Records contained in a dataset
•••

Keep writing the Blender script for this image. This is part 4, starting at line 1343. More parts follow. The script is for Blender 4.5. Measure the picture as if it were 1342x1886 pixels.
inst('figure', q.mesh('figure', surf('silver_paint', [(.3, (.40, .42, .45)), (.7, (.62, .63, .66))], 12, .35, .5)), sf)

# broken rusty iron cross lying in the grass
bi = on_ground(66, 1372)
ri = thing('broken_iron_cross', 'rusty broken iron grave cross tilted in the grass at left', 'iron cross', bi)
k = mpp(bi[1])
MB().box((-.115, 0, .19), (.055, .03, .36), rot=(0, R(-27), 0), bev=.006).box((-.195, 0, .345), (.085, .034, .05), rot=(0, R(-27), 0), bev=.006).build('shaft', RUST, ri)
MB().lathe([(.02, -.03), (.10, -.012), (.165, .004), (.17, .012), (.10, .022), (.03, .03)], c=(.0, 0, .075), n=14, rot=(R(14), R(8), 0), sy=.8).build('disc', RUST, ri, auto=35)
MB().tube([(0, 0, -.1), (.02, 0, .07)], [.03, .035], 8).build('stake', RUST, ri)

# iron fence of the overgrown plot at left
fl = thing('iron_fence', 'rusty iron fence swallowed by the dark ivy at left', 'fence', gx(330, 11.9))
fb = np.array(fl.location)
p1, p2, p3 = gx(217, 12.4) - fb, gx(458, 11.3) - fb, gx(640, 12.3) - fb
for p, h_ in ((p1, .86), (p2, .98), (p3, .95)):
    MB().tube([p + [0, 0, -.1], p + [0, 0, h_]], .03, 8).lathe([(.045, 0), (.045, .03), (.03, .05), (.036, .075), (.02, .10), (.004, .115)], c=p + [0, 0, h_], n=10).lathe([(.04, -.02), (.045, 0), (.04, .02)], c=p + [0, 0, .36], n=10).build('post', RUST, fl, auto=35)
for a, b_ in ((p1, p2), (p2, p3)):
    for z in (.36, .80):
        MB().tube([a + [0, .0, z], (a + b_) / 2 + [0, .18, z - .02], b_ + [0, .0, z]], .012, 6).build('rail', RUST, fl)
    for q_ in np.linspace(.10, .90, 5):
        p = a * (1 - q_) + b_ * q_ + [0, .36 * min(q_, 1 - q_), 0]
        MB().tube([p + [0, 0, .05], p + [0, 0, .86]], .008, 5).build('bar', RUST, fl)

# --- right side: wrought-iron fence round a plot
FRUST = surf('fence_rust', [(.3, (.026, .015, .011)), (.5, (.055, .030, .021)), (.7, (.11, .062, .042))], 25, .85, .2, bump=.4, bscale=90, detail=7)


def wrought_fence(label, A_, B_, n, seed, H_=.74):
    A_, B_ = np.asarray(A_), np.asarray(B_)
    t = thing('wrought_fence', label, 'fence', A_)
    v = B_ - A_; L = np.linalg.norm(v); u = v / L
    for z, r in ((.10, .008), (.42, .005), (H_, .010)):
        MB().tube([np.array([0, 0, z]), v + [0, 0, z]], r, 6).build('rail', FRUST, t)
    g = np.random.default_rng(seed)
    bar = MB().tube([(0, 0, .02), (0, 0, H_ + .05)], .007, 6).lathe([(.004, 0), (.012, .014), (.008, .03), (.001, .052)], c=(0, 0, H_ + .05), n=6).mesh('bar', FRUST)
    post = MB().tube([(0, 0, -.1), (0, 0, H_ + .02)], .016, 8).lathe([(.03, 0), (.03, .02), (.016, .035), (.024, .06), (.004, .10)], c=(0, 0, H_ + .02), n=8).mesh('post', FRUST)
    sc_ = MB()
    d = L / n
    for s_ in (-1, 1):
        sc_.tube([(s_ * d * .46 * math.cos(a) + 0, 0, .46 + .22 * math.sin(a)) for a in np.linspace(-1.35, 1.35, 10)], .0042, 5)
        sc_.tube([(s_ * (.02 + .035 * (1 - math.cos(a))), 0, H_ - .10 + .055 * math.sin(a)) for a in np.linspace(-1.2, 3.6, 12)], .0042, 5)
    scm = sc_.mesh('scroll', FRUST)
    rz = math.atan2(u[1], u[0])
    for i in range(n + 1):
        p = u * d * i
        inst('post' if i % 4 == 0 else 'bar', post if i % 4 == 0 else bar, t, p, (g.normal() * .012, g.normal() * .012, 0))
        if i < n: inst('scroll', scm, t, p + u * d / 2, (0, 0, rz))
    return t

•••

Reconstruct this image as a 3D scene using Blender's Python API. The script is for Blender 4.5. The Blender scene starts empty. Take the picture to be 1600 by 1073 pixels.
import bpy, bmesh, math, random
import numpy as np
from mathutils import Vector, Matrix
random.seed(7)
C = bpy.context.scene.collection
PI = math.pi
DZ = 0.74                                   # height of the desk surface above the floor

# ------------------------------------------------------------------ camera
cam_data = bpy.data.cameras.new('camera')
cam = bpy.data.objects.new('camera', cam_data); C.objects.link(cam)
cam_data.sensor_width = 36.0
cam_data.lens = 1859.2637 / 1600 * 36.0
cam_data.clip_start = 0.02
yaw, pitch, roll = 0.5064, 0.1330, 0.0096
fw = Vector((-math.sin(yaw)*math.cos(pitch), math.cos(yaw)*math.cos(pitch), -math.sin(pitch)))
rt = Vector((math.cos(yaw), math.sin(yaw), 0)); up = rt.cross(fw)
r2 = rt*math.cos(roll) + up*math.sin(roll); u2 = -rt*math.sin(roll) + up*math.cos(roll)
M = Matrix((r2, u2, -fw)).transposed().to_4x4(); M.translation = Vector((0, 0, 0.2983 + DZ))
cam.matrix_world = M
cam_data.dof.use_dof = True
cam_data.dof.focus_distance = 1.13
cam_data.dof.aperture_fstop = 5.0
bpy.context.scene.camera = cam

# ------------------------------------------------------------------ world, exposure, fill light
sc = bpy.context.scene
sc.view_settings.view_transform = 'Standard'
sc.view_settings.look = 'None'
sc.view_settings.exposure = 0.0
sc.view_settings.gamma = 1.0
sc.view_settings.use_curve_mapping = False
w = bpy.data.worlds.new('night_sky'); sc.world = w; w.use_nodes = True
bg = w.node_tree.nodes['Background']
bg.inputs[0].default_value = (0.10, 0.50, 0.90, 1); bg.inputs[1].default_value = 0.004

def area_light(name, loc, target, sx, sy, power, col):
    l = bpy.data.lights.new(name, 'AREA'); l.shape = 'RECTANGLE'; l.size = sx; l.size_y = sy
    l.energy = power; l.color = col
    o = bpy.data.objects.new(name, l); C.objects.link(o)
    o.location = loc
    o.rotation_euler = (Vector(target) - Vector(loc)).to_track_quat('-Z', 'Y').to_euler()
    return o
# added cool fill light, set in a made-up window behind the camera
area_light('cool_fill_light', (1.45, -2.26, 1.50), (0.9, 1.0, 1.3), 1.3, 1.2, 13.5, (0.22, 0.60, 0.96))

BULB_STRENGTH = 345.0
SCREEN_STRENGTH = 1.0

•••

#### [SET EXERCISE]
Please return, exactly as they appear, the lines starting at the one that contains "Keep writing the" and ending at the one that contains "12, .35, .5)), sf)".

#### [FULL RESPONSE]
Keep writing the Blender script for this image. This is part 4, starting at line 1343. More parts follow. The script is for Blender 4.5. Measure the picture as if it were 1342x1886 pixels.
inst('figure', q.mesh('figure', surf('silver_paint', [(.3, (.40, .42, .45)), (.7, (.62, .63, .66))], 12, .35, .5)), sf)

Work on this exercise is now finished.